Spanish trains resume service after cable theft halted high-speed routes

MADRID (Reuters) -Spain’s high-speed trains between Madrid and the southern region of Andalusia resumed on Monday after thefts of copper cables brought them to a standstill on Sunday evening, leaving passengers trapped in trains overnight and stranded at stations.

Thieves stole cables in four areas within a 10-kilometre radius in what Transport Minister Oscar Puente called a “serious act of sabotage” in a post on X.

State-owned national rail infrastructure operator Adif said train circulation will gradually return to normal.

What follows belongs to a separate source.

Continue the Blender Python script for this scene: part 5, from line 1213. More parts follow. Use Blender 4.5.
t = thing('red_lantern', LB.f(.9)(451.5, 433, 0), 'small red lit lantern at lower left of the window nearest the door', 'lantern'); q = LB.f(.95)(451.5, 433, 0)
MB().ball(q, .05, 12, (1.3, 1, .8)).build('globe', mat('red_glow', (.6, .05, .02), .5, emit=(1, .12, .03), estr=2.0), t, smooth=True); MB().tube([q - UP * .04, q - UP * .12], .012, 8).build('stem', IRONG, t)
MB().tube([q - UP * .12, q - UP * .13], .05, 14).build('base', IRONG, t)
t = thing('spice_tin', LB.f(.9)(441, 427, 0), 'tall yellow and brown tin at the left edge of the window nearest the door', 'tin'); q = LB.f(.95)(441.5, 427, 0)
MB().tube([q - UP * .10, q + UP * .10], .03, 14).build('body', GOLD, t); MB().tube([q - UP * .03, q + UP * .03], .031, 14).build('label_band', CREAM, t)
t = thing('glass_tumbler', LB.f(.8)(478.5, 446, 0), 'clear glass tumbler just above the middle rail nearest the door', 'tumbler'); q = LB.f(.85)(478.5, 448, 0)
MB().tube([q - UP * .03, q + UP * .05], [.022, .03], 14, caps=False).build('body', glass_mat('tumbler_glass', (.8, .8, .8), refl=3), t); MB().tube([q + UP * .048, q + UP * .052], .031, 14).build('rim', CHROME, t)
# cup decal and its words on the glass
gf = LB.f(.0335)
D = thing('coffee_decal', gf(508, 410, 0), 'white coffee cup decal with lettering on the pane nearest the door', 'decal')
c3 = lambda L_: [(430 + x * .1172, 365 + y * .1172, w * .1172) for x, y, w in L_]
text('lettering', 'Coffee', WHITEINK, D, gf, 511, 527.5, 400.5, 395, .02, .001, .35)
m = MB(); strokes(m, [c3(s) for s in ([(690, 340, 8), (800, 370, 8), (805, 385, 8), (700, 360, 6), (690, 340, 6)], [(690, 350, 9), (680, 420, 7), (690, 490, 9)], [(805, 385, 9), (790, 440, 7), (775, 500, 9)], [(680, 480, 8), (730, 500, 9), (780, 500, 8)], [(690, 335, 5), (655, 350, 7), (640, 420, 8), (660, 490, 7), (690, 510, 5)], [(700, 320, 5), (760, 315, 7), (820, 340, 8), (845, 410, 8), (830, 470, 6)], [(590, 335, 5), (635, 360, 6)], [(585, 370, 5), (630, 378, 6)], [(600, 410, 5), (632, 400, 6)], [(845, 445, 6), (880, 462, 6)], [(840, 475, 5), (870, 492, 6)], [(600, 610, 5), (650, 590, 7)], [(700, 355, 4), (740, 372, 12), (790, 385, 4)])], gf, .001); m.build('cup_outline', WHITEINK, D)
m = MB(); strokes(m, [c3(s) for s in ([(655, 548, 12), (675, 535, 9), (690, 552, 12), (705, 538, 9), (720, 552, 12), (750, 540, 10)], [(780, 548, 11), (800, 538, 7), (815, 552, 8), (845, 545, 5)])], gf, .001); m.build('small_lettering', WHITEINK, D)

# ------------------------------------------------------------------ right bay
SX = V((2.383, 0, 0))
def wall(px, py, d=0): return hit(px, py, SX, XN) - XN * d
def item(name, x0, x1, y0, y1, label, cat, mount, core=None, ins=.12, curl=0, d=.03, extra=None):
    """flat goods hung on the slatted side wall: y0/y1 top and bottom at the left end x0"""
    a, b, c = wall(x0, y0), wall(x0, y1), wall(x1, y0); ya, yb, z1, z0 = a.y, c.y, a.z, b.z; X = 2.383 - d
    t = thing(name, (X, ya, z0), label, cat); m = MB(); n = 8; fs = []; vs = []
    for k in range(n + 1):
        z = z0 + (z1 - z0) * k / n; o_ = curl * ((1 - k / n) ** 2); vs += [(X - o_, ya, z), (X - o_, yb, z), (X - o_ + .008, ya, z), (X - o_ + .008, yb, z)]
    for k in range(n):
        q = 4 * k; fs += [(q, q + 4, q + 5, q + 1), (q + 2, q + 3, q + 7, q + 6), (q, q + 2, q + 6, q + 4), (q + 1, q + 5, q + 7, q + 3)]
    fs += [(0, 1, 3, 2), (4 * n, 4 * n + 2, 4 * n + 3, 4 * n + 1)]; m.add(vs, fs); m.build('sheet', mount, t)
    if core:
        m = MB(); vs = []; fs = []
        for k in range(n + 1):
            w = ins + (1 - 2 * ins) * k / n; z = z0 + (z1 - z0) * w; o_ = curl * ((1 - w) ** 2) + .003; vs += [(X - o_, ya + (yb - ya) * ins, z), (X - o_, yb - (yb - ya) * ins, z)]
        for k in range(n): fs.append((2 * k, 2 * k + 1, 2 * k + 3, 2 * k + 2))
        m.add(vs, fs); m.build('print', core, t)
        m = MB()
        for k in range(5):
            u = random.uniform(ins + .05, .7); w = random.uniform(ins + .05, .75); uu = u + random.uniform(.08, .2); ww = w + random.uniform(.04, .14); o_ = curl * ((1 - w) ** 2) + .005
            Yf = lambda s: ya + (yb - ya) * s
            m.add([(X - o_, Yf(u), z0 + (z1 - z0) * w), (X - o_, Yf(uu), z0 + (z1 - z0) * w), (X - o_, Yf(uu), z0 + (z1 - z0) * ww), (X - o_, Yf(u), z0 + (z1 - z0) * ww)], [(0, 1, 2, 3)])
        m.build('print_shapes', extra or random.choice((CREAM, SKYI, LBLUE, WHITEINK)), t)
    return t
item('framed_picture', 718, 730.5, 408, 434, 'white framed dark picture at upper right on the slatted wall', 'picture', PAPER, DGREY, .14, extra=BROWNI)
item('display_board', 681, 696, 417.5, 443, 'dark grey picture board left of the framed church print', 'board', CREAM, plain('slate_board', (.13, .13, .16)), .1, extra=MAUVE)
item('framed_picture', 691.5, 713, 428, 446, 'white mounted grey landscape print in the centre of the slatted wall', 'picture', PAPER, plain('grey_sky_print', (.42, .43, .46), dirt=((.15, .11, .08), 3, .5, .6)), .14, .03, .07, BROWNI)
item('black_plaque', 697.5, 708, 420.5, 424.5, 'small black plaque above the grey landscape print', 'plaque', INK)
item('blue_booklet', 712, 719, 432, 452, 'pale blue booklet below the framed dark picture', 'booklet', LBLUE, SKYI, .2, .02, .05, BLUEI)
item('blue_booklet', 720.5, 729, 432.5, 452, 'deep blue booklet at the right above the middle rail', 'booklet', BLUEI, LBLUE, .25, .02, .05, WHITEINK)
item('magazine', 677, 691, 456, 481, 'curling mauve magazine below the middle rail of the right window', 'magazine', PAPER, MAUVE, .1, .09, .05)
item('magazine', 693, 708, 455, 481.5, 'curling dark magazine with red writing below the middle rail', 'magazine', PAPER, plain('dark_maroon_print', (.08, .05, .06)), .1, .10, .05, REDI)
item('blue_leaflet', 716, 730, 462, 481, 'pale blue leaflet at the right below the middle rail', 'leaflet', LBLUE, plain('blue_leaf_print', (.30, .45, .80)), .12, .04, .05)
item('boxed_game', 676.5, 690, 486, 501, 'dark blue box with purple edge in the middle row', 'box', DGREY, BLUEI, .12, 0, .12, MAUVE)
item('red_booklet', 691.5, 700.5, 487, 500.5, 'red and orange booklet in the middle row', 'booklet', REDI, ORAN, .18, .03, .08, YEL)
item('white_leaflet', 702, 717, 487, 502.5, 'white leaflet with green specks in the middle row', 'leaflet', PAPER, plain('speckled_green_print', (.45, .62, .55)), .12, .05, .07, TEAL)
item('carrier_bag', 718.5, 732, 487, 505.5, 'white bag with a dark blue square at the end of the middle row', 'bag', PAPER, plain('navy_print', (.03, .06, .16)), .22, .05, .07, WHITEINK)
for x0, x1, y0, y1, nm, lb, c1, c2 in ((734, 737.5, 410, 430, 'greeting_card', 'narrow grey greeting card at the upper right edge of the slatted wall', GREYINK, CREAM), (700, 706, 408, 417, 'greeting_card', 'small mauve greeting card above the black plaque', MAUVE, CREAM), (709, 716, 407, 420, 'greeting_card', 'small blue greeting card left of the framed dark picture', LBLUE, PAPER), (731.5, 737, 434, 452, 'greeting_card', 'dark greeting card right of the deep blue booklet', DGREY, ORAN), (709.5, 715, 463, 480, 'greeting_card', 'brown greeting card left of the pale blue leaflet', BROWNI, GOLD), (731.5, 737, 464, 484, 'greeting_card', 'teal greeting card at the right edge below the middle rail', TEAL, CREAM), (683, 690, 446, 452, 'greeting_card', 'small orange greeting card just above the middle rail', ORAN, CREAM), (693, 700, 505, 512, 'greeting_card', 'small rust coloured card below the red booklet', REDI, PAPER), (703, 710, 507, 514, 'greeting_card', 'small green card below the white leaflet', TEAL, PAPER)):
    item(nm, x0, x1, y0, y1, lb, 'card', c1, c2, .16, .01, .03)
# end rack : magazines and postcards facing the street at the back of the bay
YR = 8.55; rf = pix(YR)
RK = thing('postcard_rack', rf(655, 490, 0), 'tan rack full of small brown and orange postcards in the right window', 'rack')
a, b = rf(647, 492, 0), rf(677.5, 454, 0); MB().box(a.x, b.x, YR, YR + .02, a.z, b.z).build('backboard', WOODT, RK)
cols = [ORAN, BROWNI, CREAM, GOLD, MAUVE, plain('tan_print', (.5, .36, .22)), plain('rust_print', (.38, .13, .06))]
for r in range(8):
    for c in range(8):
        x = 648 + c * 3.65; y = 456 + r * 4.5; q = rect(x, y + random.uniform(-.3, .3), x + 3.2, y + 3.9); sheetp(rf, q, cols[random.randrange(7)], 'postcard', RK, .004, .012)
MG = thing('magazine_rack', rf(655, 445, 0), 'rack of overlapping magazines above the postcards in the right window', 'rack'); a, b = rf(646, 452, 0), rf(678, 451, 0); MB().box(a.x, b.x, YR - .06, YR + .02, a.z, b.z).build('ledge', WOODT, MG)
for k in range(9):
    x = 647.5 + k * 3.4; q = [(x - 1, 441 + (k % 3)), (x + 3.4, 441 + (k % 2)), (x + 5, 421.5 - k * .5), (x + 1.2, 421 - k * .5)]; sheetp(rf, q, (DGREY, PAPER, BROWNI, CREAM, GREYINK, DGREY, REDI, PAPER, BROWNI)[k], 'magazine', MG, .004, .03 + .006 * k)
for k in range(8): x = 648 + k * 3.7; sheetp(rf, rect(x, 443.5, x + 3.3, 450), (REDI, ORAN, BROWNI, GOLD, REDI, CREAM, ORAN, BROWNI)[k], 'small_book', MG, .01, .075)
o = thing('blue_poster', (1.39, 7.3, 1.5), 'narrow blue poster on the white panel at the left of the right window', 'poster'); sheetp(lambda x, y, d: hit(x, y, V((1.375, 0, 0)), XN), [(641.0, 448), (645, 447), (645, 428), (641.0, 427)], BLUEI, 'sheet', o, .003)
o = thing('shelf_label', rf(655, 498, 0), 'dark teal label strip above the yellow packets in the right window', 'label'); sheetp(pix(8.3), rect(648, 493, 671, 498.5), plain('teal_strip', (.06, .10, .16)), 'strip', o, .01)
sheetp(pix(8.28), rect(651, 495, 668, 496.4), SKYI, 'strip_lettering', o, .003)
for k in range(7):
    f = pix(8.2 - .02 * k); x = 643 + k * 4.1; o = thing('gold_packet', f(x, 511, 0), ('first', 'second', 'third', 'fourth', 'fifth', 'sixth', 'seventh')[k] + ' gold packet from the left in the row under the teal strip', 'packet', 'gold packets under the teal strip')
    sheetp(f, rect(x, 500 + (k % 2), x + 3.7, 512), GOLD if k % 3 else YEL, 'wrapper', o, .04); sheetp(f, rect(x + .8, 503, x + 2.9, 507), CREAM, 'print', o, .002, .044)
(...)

Thousands of people were left waiting in Madrid’s Atocha station. It comes after hundreds of passengers were left trapped on trains last week during a nationwide blackout.

“All of a sudden in the last two weeks (this happens). What is going on?” said Kevin, a retired visitor from the United States waiting at Madrid’s Atocha station.

“I am amazed that this is happening here,” lawyer Carlos Zuzunaga, 38, told Reuters, as he prepared to catch a train to Andalusia’s capital.

Nine trains were left stranded between stations, with many passengers forced to spend the night onboard, according to interviews on state broadcaster TVE.

The high-speed network has rapidly expanded in Spain as part of a government push to decarbonise public transport.

The network connects almost all the country’s big cities but is vulnerable to cable thefts because it crosses large swathes of empty countryside.

The disruption came at the end of a long weekend in Madrid and before the Feria festival in Seville.